(Dataset excerpt)
☆ ☆ ☆ ☆

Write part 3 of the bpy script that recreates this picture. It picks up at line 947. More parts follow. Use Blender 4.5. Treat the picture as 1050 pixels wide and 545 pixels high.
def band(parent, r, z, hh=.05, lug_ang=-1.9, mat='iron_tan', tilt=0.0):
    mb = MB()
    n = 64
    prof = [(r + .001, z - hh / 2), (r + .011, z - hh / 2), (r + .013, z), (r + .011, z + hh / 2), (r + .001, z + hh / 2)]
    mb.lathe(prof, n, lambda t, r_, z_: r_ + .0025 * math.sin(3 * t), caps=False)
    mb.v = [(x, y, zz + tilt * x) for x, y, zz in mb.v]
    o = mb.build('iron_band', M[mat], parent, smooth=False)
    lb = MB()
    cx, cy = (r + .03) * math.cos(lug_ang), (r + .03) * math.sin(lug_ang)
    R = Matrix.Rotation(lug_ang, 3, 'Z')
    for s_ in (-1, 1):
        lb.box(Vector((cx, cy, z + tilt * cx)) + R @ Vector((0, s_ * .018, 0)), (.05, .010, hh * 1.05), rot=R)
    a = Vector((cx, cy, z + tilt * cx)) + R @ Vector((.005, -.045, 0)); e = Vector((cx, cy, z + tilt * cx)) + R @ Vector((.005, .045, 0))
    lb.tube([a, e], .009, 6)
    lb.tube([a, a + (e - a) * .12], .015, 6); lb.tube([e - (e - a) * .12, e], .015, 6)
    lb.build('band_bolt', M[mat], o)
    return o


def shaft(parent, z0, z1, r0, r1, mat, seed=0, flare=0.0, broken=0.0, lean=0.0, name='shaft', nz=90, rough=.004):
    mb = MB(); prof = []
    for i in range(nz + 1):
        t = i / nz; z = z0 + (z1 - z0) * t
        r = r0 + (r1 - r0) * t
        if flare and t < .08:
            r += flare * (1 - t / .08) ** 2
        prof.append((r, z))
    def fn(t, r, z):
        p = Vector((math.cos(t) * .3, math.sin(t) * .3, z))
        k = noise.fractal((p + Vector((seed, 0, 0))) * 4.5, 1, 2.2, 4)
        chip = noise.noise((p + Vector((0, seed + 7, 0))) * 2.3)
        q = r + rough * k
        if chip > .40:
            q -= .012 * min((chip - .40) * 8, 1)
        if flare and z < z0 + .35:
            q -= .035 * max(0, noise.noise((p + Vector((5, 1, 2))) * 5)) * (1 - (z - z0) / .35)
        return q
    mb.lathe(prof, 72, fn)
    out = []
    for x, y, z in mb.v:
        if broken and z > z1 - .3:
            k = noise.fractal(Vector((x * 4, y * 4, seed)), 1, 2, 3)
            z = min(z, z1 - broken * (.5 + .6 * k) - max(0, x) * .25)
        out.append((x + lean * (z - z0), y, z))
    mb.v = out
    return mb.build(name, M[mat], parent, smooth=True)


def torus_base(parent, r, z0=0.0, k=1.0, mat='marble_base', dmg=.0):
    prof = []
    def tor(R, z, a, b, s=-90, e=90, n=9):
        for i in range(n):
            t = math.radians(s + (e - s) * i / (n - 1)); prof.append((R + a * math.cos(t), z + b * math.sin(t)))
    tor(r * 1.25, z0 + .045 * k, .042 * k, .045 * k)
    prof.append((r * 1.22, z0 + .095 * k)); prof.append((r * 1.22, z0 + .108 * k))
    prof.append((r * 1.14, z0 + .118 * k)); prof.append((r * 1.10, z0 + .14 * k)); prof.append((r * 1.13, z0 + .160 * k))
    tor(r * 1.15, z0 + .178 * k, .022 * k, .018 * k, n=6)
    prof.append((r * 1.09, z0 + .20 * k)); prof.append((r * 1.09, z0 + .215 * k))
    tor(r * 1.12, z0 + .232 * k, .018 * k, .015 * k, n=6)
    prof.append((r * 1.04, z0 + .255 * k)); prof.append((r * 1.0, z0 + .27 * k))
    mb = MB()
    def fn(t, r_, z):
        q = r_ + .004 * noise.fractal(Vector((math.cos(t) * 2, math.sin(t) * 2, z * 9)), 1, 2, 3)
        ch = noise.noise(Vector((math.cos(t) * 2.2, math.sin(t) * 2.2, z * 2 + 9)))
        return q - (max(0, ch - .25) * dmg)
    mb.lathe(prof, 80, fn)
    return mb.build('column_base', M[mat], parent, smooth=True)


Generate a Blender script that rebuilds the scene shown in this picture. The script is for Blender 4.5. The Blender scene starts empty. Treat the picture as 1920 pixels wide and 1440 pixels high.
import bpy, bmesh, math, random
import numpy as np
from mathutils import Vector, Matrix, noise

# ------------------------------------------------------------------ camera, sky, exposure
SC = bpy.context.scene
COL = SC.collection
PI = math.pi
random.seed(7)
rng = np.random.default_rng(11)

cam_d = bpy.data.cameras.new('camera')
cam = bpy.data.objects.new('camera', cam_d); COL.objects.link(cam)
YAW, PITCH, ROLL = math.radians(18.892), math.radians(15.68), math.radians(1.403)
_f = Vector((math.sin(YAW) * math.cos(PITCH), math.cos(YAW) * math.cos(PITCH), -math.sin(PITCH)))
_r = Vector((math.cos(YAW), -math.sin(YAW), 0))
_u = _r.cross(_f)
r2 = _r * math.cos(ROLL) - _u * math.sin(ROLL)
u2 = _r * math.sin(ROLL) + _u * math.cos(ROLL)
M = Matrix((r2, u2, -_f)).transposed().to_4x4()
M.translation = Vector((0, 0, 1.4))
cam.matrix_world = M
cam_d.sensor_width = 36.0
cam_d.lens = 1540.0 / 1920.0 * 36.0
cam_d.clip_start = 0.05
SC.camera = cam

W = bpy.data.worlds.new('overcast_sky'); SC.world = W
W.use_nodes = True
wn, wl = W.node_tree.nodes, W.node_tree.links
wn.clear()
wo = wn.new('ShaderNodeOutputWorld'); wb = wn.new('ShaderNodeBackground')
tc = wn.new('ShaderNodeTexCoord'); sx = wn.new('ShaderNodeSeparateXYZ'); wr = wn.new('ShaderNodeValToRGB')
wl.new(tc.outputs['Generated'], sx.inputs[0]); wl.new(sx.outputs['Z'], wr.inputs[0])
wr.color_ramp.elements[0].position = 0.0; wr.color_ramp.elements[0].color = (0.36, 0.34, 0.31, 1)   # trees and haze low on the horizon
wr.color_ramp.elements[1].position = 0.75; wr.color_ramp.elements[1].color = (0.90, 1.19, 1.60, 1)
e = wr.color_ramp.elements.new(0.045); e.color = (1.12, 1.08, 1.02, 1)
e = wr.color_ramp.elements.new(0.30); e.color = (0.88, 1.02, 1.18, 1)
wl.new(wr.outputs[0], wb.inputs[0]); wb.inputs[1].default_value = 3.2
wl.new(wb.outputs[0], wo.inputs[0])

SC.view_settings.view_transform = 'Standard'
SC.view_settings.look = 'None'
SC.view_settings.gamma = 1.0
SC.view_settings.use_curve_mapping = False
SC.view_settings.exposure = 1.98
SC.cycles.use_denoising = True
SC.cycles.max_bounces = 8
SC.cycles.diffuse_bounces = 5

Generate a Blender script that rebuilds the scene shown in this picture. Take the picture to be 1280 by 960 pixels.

☆ ☆ ☆ ☆

> [Task description]:
Using the entries above, give again exactly the lines from the line holding "1440 pixels high." through the line holding "from mathutils import Vector, Matrix, noise". Include both end lines and nothing else.

> [Final answer]:
Generate a Blender script that rebuilds the scene shown in this picture. The script is for Blender 4.5. The Blender scene starts empty. Treat the picture as 1920 pixels wide and 1440 pixels high.
import bpy, bmesh, math, random
import numpy as np
from mathutils import Vector, Matrix, noise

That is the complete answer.